# [Task brief]
Repeat exactly, please, the lines that begin at the start of the listing and end at the line holding "lo=.58, hi=.66)], .95, 0, .8, 80, bdist=.008)".

# [Available data]
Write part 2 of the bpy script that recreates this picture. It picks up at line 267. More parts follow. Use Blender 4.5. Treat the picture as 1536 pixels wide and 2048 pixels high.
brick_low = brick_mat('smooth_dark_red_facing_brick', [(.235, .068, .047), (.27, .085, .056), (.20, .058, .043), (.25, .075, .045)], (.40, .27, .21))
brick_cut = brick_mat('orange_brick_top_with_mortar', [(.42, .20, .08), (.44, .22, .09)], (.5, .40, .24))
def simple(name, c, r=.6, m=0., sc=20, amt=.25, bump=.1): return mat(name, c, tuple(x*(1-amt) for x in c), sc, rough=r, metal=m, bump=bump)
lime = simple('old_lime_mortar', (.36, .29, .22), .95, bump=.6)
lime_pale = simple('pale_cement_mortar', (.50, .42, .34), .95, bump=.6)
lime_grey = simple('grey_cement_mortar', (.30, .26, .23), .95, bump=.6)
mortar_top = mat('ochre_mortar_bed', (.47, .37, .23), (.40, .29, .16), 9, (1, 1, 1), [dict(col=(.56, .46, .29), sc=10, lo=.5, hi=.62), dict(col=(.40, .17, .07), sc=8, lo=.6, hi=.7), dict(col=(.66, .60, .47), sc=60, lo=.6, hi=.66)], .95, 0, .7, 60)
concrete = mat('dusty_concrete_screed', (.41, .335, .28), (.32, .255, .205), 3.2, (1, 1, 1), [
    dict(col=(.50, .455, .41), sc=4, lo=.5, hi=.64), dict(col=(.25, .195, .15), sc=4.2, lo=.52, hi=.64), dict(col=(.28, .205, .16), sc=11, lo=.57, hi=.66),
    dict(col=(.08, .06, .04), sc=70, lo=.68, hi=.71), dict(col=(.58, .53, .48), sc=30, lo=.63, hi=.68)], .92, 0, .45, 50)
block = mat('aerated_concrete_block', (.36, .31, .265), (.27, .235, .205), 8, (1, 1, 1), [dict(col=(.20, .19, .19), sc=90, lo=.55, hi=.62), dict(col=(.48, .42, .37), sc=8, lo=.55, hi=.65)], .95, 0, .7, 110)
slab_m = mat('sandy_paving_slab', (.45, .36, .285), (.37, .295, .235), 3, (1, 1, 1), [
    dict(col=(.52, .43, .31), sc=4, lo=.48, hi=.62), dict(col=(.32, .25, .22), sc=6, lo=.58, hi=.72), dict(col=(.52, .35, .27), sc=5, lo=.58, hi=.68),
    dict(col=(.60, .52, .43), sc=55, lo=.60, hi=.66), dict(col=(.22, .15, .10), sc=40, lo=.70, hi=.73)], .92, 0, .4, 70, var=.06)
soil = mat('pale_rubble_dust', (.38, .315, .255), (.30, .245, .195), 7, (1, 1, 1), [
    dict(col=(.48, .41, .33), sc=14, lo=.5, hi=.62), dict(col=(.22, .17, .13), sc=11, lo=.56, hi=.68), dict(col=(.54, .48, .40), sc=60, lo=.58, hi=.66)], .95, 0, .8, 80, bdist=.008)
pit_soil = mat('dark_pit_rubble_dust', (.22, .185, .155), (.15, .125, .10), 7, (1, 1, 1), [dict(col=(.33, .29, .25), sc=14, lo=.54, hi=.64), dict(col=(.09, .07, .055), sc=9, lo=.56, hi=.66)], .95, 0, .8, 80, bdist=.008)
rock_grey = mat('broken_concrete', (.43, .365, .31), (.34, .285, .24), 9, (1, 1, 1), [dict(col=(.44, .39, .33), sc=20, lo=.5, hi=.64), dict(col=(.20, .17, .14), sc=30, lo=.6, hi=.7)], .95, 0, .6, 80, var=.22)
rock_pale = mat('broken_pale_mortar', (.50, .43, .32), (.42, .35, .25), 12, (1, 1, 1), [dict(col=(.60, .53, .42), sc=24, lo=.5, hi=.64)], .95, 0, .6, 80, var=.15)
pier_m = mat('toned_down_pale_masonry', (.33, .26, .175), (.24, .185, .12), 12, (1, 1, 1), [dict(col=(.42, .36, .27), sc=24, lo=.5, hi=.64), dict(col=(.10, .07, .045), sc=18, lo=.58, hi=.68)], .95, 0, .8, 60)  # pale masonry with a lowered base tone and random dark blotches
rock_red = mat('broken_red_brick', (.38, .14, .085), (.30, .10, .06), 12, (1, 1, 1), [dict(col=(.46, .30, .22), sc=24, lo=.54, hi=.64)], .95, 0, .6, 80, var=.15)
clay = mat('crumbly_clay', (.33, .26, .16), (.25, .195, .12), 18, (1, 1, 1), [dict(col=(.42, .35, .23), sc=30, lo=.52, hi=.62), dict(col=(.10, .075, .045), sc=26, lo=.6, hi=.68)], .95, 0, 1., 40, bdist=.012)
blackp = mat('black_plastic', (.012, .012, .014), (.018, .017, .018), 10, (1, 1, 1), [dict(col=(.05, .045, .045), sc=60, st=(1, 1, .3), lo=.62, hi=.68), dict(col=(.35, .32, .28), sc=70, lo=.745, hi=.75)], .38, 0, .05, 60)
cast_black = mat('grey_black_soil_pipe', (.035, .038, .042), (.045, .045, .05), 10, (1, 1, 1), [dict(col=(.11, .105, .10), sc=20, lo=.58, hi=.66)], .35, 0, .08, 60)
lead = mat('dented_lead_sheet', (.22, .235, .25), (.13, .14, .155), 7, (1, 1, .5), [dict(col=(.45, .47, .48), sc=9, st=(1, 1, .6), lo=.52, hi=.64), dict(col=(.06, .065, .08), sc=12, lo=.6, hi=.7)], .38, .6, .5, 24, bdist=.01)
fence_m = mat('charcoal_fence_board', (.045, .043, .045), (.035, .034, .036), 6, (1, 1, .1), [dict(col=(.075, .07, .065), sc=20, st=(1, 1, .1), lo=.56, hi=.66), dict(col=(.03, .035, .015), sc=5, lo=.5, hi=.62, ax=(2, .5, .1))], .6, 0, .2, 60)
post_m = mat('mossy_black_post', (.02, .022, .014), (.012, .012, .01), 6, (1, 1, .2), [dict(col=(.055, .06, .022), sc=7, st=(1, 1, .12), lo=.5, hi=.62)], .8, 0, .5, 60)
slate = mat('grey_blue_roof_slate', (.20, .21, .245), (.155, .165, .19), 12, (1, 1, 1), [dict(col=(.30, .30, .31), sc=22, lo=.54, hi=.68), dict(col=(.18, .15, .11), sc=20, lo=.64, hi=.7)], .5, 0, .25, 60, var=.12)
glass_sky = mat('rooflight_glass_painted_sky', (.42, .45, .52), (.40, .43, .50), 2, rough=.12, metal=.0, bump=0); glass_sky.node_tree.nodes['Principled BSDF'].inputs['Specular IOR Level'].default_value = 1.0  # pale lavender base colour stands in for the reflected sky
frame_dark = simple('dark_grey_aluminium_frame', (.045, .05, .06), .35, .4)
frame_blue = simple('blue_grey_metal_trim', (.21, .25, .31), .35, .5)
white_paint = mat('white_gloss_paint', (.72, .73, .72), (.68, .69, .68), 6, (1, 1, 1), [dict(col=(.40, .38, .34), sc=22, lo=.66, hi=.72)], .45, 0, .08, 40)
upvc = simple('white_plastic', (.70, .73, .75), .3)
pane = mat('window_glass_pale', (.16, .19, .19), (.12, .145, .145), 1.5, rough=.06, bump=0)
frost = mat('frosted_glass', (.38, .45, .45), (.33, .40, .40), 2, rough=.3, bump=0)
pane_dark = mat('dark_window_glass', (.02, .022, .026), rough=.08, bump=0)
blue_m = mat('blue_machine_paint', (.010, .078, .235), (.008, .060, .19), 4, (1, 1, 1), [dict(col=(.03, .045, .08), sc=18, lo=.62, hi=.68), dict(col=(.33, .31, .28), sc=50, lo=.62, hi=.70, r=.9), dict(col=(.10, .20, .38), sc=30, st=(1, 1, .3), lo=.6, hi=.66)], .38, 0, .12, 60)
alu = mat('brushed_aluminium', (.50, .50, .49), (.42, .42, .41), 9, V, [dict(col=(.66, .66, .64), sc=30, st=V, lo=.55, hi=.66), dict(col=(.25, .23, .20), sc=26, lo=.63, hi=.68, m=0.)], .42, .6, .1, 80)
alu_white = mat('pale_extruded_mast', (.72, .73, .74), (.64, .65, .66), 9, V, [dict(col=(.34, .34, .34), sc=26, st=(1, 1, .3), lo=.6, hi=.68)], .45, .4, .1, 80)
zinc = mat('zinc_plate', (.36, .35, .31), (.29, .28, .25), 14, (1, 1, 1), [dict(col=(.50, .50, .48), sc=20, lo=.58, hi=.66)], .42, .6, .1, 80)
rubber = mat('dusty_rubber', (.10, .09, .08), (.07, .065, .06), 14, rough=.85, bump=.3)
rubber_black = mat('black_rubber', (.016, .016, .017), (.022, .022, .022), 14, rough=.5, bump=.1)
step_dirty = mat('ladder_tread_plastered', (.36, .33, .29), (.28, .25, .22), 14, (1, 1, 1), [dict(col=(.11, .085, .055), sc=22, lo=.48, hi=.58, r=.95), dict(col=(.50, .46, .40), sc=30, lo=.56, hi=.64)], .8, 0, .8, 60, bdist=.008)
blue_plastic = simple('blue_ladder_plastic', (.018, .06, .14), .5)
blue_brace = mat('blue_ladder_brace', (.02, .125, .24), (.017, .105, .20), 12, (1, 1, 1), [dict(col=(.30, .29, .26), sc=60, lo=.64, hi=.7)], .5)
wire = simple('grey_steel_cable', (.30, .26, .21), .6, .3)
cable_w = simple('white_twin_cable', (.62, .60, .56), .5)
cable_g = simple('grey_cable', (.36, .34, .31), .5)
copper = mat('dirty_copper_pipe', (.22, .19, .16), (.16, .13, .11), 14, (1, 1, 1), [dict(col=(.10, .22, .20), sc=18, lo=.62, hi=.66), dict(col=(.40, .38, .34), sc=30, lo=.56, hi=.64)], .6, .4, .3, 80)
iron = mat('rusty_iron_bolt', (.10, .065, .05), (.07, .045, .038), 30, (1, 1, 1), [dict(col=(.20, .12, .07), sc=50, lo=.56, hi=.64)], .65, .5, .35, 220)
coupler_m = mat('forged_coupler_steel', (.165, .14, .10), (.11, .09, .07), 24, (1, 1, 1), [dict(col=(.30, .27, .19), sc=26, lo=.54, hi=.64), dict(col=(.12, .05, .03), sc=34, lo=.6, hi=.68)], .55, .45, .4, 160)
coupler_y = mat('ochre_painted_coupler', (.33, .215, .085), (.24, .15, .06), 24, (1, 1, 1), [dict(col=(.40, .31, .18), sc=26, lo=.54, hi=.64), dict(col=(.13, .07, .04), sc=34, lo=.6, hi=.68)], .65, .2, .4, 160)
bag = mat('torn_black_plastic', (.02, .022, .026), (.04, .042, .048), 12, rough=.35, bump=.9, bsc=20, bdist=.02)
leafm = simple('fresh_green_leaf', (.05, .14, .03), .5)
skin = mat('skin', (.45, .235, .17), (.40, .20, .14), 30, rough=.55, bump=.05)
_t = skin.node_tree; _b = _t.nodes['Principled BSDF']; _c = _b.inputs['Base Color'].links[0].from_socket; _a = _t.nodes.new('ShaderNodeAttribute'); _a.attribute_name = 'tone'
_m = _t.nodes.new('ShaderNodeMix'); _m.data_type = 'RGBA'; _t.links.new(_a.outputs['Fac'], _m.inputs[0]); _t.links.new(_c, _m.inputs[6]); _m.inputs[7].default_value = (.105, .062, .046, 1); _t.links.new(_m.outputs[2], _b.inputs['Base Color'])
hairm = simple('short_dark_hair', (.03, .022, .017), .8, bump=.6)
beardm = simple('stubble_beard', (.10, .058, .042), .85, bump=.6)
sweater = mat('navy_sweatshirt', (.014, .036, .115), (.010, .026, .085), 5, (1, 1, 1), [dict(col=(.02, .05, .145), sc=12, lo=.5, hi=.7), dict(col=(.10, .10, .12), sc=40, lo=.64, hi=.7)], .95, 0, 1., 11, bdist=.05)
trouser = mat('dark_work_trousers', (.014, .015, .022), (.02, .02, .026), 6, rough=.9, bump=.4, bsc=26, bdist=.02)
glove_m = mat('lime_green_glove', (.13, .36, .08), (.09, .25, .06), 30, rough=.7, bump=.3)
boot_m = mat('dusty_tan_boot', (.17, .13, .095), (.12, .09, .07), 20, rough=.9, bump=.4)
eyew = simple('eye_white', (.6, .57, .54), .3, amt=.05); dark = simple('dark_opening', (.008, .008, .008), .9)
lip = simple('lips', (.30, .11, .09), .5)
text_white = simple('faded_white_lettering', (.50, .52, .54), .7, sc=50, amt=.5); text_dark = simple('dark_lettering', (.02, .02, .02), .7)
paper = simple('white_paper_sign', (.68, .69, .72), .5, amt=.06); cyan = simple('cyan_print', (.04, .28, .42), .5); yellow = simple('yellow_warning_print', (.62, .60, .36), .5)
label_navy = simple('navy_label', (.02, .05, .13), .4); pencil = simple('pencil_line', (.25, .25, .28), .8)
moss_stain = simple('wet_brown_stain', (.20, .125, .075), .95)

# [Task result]
Write part 2 of the bpy script that recreates this picture. It picks up at line 267. More parts follow. Use Blender 4.5. Treat the picture as 1536 pixels wide and 2048 pixels high.
brick_low = brick_mat('smooth_dark_red_facing_brick', [(.235, .068, .047), (.27, .085, .056), (.20, .058, .043), (.25, .075, .045)], (.40, .27, .21))
brick_cut = brick_mat('orange_brick_top_with_mortar', [(.42, .20, .08), (.44, .22, .09)], (.5, .40, .24))
def simple(name, c, r=.6, m=0., sc=20, amt=.25, bump=.1): return mat(name, c, tuple(x*(1-amt) for x in c), sc, rough=r, metal=m, bump=bump)
lime = simple('old_lime_mortar', (.36, .29, .22), .95, bump=.6)
lime_pale = simple('pale_cement_mortar', (.50, .42, .34), .95, bump=.6)
lime_grey = simple('grey_cement_mortar', (.30, .26, .23), .95, bump=.6)
mortar_top = mat('ochre_mortar_bed', (.47, .37, .23), (.40, .29, .16), 9, (1, 1, 1), [dict(col=(.56, .46, .29), sc=10, lo=.5, hi=.62), dict(col=(.40, .17, .07), sc=8, lo=.6, hi=.7), dict(col=(.66, .60, .47), sc=60, lo=.6, hi=.66)], .95, 0, .7, 60)
concrete = mat('dusty_concrete_screed', (.41, .335, .28), (.32, .255, .205), 3.2, (1, 1, 1), [
    dict(col=(.50, .455, .41), sc=4, lo=.5, hi=.64), dict(col=(.25, .195, .15), sc=4.2, lo=.52, hi=.64), dict(col=(.28, .205, .16), sc=11, lo=.57, hi=.66),
    dict(col=(.08, .06, .04), sc=70, lo=.68, hi=.71), dict(col=(.58, .53, .48), sc=30, lo=.63, hi=.68)], .92, 0, .45, 50)
block = mat('aerated_concrete_block', (.36, .31, .265), (.27, .235, .205), 8, (1, 1, 1), [dict(col=(.20, .19, .19), sc=90, lo=.55, hi=.62), dict(col=(.48, .42, .37), sc=8, lo=.55, hi=.65)], .95, 0, .7, 110)
slab_m = mat('sandy_paving_slab', (.45, .36, .285), (.37, .295, .235), 3, (1, 1, 1), [
    dict(col=(.52, .43, .31), sc=4, lo=.48, hi=.62), dict(col=(.32, .25, .22), sc=6, lo=.58, hi=.72), dict(col=(.52, .35, .27), sc=5, lo=.58, hi=.68),
    dict(col=(.60, .52, .43), sc=55, lo=.60, hi=.66), dict(col=(.22, .15, .10), sc=40, lo=.70, hi=.73)], .92, 0, .4, 70, var=.06)
soil = mat('pale_rubble_dust', (.38, .315, .255), (.30, .245, .195), 7, (1, 1, 1), [
    dict(col=(.48, .41, .33), sc=14, lo=.5, hi=.62), dict(col=(.22, .17, .13), sc=11, lo=.56, hi=.68), dict(col=(.54, .48, .40), sc=60, lo=.58, hi=.66)], .95, 0, .8, 80, bdist=.008)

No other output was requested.